Intervention de Jean-Christophe Lagarde

Réunion du 28 janvier 2016 à 9h30
Commission des lois constitutionnelles, de la législation et de l'administration générale de la république

Photo issue du site de l'Assemblée nationale ou de WikipediaJean-Christophe Lagarde :

Souvenons-nous d'abord que le principe de déchéance de nationalité a beaucoup évolué au cours de notre histoire pour répondre à des circonstances et à des volontés politiques différentes. Je mets évidemment de côté les déchéances collectives du régime de Vichy.

Rappelons-nous ensuite que nous sommes en train de rédiger la Constitution et que la loi ordinaire pourra évoluer par la suite au gré des majorités successives. Si je le dis, c'est qu'il est pour nous extrêmement important que la Constitution ne fasse pas de distinction entre Français – que ce soit entre mononationaux et binationaux ou autres. Une telle distinction figure déjà dans certaines lois, puisque l'on peut aujourd'hui être déchu de la nationalité française si l'on est Français par naturalisation depuis moins de quinze ans, mais, de grâce, n'en faisons pas autant dans la Constitution !

La nouvelle proposition présentée hier par le Premier ministre me semble correspondre à notre impérieuse exigence en la matière. Je pourrais d'autant moins voter un texte qui établirait une différence entre Français selon leur origine que nous nous accordons tous sur le fait que la déchéance de nationalité doit découler d'une décision judiciaire. Or, on ne saurait accorder un privilège judiciaire à un criminel en fonction de son ascendance : ce serait contraire à l'individualisation des peines et aux principes fondamentaux qui président à la justice telle que nous la concevons dans la République.

De ce fait, je ne comprends pas l'idée selon laquelle les conventions internationales seraient un point de blocage nous obligeant à faire une distinction entre Français. Les principes précités me paraissent bien plus essentiels que le problème de l'apatridie – apatridie dont je veux dire qu'elle doit naturellement être évitée, mais qu'elle existe et qu'elle n'est pas privative de tout droit. Il existe fort heureusement un statut international et un statut national des apatrides, ainsi qu'un Office français de protection des réfugiés et apatrides (OFPRA). Il me paraît plus important de faire en sorte qu'il n'y ait aucune distinction entre les Français, que l'individualisation de la peine soit maintenue dans notre système judiciaire et que nous puissions respecter la hiérarchie des valeurs.

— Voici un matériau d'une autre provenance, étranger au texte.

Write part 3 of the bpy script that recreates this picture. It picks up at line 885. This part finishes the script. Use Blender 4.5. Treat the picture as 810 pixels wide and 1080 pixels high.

On a beaucoup parlé de la Convention de 1961. Je veux donc préciser que, si nous en décidons ainsi – et c'est mon souhait –, nous pouvons parfaitement traiter les Français de façon égale dans la Constitution et ratifier cette Convention tout en prévoyant, au moment de la ratification, que la France se réserve le droit de faire application de son article 8, paragraphe 3 a) ii, qui permet en effet de priver de nationalité un individu dès lors qu'il « a eu un comportement de nature à porter un préjudice grave aux intérêts essentiels de l'État ». Rien ne nous empêche de ratifier cette Convention, à condition que le Gouvernement s'engage à procéder à la réserve précitée.

Nous ne devons donc pas supprimer l'article 2, mais nous engager, puisque nous parlons d'unité nationale, dans un processus global et cohérent, allant jusqu'à la ratification de la Convention de 1961, sans quoi l'on pourrait penser qu'il y a derrière tout cela une manoeuvre politique visant à gêner le déroulement de ce processus.

Enfin, l'amendement présenté hier par le Gouvernement, qui semble avoir été écrit un peu précipitamment, prévoit que l'on peut déchoir un individu de sa nationalité « ou des droits qui lui sont attachés ». Une telle formulation laisse planer l'idée qu'il pourrait y avoir une déchéance à deux vitesses en fonction de l'origine des Français. Une partie de nos concitoyens ont une seconde nationalité, parfois d'ailleurs contre leur souhait, par la seule volonté de l'État d'origine de leurs ascendants. Nous ne pouvons donc pas conserver cette formulation, qui fait peser le risque que l'interprétation de la loi ordinaire aboutisse à établir des différences entre Français.